▶ [WHAT THE EXERCISE ASKS]
Set down all of the data exactly as it appears.

## Begin INFORMATION SUPPLIED

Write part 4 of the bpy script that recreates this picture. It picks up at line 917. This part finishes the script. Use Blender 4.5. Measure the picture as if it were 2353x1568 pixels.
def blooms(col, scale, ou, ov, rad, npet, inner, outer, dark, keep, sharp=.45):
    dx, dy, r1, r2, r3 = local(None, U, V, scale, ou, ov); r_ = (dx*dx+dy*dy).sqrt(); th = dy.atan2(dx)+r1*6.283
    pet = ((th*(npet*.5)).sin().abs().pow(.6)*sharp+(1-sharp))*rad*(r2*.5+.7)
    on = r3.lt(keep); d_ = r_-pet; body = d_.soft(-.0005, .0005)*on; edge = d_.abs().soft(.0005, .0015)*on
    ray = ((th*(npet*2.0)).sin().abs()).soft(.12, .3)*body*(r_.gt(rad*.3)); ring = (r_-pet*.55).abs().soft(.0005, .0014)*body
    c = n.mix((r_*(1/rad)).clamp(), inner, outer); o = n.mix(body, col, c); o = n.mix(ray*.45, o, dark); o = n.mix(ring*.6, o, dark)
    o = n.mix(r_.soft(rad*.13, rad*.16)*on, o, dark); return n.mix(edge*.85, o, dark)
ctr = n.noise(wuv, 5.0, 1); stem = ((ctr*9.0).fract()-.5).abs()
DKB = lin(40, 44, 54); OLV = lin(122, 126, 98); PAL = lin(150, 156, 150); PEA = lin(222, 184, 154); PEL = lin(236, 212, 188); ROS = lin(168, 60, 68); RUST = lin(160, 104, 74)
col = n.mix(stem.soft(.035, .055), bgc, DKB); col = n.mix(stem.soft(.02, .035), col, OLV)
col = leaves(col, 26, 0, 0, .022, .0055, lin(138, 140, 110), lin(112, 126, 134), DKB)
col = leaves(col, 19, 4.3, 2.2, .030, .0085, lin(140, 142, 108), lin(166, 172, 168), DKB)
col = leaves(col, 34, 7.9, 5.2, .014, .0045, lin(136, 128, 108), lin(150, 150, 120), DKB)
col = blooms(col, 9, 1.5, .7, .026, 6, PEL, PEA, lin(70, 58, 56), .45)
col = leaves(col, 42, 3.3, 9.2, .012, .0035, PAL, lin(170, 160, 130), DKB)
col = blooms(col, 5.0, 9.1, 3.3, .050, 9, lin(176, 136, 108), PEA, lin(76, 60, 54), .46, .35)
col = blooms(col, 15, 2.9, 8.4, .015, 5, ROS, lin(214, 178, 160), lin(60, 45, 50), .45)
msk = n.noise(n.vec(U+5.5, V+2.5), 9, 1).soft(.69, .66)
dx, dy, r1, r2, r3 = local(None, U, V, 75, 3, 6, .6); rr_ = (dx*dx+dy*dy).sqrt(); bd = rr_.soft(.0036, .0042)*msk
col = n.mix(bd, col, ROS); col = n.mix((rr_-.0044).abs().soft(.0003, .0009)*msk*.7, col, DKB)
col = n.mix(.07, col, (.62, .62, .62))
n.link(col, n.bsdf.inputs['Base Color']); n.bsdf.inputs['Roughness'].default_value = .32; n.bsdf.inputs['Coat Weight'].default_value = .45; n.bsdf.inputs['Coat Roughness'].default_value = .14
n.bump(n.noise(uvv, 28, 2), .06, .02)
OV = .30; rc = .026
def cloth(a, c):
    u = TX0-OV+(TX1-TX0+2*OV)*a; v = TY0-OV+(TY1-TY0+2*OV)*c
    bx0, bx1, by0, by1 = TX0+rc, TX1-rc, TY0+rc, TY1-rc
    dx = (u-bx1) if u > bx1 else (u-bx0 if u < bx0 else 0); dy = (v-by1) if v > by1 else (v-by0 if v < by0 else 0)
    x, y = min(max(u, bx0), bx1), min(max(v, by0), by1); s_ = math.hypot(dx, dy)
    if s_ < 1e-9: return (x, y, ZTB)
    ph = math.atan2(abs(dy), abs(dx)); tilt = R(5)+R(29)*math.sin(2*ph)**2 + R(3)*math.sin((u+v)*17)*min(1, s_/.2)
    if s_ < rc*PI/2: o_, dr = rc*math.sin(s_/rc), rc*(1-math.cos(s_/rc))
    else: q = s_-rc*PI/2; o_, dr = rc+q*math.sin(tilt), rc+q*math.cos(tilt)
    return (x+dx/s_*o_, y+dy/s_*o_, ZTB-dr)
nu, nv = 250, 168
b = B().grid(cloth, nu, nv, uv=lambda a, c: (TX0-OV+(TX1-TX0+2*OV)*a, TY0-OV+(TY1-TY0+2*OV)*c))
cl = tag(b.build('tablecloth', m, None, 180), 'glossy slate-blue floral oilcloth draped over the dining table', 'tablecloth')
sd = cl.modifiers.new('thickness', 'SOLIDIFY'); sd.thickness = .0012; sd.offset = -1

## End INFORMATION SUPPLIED

▶ [SOLUTION TO THIS TASK]
Write part 4 of the bpy script that recreates this picture. It picks up at line 917. This part finishes the script. Use Blender 4.5. Measure the picture as if it were 2353x1568 pixels.
def blooms(col, scale, ou, ov, rad, npet, inner, outer, dark, keep, sharp=.45):
    dx, dy, r1, r2, r3 = local(None, U, V, scale, ou, ov); r_ = (dx*dx+dy*dy).sqrt(); th = dy.atan2(dx)+r1*6.283
    pet = ((th*(npet*.5)).sin().abs().pow(.6)*sharp+(1-sharp))*rad*(r2*.5+.7)
    on = r3.lt(keep); d_ = r_-pet; body = d_.soft(-.0005, .0005)*on; edge = d_.abs().soft(.0005, .0015)*on
    ray = ((th*(npet*2.0)).sin().abs()).soft(.12, .3)*body*(r_.gt(rad*.3)); ring = (r_-pet*.55).abs().soft(.0005, .0014)*body
    c = n.mix((r_*(1/rad)).clamp(), inner, outer); o = n.mix(body, col, c); o = n.mix(ray*.45, o, dark); o = n.mix(ring*.6, o, dark)
    o = n.mix(r_.soft(rad*.13, rad*.16)*on, o, dark); return n.mix(edge*.85, o, dark)
ctr = n.noise(wuv, 5.0, 1); stem = ((ctr*9.0).fract()-.5).abs()
DKB = lin(40, 44, 54); OLV = lin(122, 126, 98); PAL = lin(150, 156, 150); PEA = lin(222, 184, 154); PEL = lin(236, 212, 188); ROS = lin(168, 60, 68); RUST = lin(160, 104, 74)
col = n.mix(stem.soft(.035, .055), bgc, DKB); col = n.mix(stem.soft(.02, .035), col, OLV)
col = leaves(col, 26, 0, 0, .022, .0055, lin(138, 140, 110), lin(112, 126, 134), DKB)
col = leaves(col, 19, 4.3, 2.2, .030, .0085, lin(140, 142, 108), lin(166, 172, 168), DKB)
col = leaves(col, 34, 7.9, 5.2, .014, .0045, lin(136, 128, 108), lin(150, 150, 120), DKB)
col = blooms(col, 9, 1.5, .7, .026, 6, PEL, PEA, lin(70, 58, 56), .45)
col = leaves(col, 42, 3.3, 9.2, .012, .0035, PAL, lin(170, 160, 130), DKB)
col = blooms(col, 5.0, 9.1, 3.3, .050, 9, lin(176, 136, 108), PEA, lin(76, 60, 54), .46, .35)
col = blooms(col, 15, 2.9, 8.4, .015, 5, ROS, lin(214, 178, 160), lin(60, 45, 50), .45)
msk = n.noise(n.vec(U+5.5, V+2.5), 9, 1).soft(.69, .66)
dx, dy, r1, r2, r3 = local(None, U, V, 75, 3, 6, .6); rr_ = (dx*dx+dy*dy).sqrt(); bd = rr_.soft(.0036, .0042)*msk
col = n.mix(bd, col, ROS); col = n.mix((rr_-.0044).abs().soft(.0003, .0009)*msk*.7, col, DKB)
col = n.mix(.07, col, (.62, .62, .62))
n.link(col, n.bsdf.inputs['Base Color']); n.bsdf.inputs['Roughness'].default_value = .32; n.bsdf.inputs['Coat Weight'].default_value = .45; n.bsdf.inputs['Coat Roughness'].default_value = .14
n.bump(n.noise(uvv, 28, 2), .06, .02)
OV = .30; rc = .026
def cloth(a, c):
    u = TX0-OV+(TX1-TX0+2*OV)*a; v = TY0-OV+(TY1-TY0+2*OV)*c
    bx0, bx1, by0, by1 = TX0+rc, TX1-rc, TY0+rc, TY1-rc
    dx = (u-bx1) if u > bx1 else (u-bx0 if u < bx0 else 0); dy = (v-by1) if v > by1 else (v-by0 if v < by0 else 0)
    x, y = min(max(u, bx0), bx1), min(max(v, by0), by1); s_ = math.hypot(dx, dy)
    if s_ < 1e-9: return (x, y, ZTB)
    ph = math.atan2(abs(dy), abs(dx)); tilt = R(5)+R(29)*math.sin(2*ph)**2 + R(3)*math.sin((u+v)*17)*min(1, s_/.2)
    if s_ < rc*PI/2: o_, dr = rc*math.sin(s_/rc), rc*(1-math.cos(s_/rc))
    else: q = s_-rc*PI/2; o_, dr = rc+q*math.sin(tilt), rc+q*math.cos(tilt)
    return (x+dx/s_*o_, y+dy/s_*o_, ZTB-dr)
nu, nv = 250, 168
b = B().grid(cloth, nu, nv, uv=lambda a, c: (TX0-OV+(TX1-TX0+2*OV)*a, TY0-OV+(TY1-TY0+2*OV)*c))
cl = tag(b.build('tablecloth', m, None, 180), 'glossy slate-blue floral oilcloth draped over the dining table', 'tablecloth')
sd = cl.modifiers.new('thickness', 'SOLIDIFY'); sd.thickness = .0012; sd.offset = -1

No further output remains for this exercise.